◆ Source material

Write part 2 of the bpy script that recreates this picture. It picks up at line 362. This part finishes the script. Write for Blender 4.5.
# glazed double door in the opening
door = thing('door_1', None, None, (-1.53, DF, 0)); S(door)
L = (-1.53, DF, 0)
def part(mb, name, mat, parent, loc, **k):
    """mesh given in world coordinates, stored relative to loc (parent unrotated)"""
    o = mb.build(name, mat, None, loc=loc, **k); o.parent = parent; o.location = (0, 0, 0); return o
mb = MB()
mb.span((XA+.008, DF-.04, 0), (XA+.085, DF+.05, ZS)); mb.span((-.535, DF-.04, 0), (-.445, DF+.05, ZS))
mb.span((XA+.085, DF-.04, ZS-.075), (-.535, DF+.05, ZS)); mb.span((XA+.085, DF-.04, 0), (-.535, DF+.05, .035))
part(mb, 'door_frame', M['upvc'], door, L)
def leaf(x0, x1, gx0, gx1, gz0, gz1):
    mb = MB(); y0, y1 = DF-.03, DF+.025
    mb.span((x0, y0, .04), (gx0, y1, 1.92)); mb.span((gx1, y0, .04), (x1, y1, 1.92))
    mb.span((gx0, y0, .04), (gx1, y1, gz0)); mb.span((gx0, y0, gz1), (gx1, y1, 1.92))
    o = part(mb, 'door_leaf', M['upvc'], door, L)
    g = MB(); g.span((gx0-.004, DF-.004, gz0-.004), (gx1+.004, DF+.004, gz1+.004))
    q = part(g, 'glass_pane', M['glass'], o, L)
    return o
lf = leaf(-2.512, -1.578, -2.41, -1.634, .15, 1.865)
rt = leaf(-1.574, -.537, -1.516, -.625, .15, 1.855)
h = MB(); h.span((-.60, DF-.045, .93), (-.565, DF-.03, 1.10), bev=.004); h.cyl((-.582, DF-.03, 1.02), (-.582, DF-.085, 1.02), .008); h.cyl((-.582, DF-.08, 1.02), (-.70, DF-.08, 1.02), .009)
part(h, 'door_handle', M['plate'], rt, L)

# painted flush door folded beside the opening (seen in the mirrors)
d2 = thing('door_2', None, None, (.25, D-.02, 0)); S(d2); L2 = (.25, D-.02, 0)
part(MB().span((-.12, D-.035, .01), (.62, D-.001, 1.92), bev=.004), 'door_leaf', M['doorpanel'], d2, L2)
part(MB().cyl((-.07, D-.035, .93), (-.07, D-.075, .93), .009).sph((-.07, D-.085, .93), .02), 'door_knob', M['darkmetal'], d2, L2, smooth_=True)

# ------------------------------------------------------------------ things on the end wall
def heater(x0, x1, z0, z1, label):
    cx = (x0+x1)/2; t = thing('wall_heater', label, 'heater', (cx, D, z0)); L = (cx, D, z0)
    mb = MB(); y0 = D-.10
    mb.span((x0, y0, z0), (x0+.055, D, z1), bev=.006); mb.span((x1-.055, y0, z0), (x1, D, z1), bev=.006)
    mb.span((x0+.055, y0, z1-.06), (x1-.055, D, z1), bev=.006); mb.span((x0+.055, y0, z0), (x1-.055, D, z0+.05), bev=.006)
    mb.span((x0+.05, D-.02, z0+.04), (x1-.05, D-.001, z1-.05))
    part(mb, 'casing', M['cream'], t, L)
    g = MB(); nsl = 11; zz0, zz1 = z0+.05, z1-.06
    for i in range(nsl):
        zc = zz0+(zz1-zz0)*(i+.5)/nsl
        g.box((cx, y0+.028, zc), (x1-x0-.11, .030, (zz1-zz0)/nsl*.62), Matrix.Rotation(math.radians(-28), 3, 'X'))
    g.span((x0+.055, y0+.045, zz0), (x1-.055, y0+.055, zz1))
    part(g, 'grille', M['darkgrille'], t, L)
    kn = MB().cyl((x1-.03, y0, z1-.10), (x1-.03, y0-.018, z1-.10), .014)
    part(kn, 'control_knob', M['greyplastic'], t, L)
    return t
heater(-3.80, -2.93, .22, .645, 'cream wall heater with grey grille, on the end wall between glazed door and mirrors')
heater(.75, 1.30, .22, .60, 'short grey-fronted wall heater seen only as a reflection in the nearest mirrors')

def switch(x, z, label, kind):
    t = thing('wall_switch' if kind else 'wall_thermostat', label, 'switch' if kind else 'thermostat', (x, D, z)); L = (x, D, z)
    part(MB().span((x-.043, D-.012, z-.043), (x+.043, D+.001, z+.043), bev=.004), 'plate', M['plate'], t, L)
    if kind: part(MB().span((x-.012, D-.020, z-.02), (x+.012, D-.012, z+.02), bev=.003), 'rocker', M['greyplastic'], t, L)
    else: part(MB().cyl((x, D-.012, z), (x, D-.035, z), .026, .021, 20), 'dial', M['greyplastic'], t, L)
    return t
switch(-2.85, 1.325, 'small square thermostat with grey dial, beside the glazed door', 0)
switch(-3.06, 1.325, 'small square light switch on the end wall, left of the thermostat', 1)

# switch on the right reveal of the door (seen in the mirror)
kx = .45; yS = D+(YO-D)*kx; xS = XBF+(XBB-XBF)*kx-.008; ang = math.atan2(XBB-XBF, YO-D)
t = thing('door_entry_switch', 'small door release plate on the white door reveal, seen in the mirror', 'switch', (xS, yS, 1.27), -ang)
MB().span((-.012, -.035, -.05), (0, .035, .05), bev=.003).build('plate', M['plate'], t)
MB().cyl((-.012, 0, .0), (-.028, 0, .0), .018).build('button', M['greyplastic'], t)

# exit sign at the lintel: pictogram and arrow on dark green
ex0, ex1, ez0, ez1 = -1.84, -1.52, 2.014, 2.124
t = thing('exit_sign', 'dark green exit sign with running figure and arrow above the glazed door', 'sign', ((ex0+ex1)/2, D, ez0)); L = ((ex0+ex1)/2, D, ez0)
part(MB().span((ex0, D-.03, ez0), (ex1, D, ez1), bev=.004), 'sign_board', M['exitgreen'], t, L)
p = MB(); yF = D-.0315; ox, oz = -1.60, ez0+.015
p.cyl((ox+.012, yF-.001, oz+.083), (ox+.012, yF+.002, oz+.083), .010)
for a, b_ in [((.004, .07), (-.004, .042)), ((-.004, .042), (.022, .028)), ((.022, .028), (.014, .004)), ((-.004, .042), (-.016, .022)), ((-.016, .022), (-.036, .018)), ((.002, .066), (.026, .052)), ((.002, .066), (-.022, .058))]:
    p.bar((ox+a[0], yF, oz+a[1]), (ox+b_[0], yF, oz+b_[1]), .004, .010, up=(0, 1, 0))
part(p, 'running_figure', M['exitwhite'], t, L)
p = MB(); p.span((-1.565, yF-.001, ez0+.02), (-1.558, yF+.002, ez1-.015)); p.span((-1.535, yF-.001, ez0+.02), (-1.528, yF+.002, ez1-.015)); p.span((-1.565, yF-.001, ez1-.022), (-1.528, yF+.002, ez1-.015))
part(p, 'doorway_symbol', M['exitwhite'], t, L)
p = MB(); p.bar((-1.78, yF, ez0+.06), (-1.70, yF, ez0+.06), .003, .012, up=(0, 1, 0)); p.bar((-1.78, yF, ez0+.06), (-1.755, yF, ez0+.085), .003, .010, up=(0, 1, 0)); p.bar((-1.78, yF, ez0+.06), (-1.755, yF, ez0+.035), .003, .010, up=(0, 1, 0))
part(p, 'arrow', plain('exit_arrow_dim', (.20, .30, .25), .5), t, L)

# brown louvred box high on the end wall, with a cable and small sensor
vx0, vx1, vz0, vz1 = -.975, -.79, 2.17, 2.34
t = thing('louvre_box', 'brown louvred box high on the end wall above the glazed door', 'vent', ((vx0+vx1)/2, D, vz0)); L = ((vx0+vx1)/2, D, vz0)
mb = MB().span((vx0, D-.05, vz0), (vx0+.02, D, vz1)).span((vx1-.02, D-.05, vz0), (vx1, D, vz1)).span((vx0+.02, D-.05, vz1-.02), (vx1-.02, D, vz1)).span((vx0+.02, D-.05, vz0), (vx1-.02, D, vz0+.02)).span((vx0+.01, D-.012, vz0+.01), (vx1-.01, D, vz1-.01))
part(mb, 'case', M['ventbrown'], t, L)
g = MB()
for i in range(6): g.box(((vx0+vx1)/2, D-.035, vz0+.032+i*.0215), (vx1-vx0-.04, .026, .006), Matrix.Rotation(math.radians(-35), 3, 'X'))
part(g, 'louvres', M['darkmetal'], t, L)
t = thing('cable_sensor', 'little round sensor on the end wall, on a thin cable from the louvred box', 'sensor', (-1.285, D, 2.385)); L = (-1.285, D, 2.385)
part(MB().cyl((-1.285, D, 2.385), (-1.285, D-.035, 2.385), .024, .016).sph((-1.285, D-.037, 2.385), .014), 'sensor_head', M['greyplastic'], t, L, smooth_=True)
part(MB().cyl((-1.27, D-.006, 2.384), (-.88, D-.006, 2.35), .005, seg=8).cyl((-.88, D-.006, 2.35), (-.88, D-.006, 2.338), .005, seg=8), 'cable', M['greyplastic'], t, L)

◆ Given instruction
Copy down every line of the material above that includes the string "upvc".

◆ Solution to this exercise
part(mb, 'door_frame', M['upvc'], door, L)
    o = part(mb, 'door_leaf', M['upvc'], door, L)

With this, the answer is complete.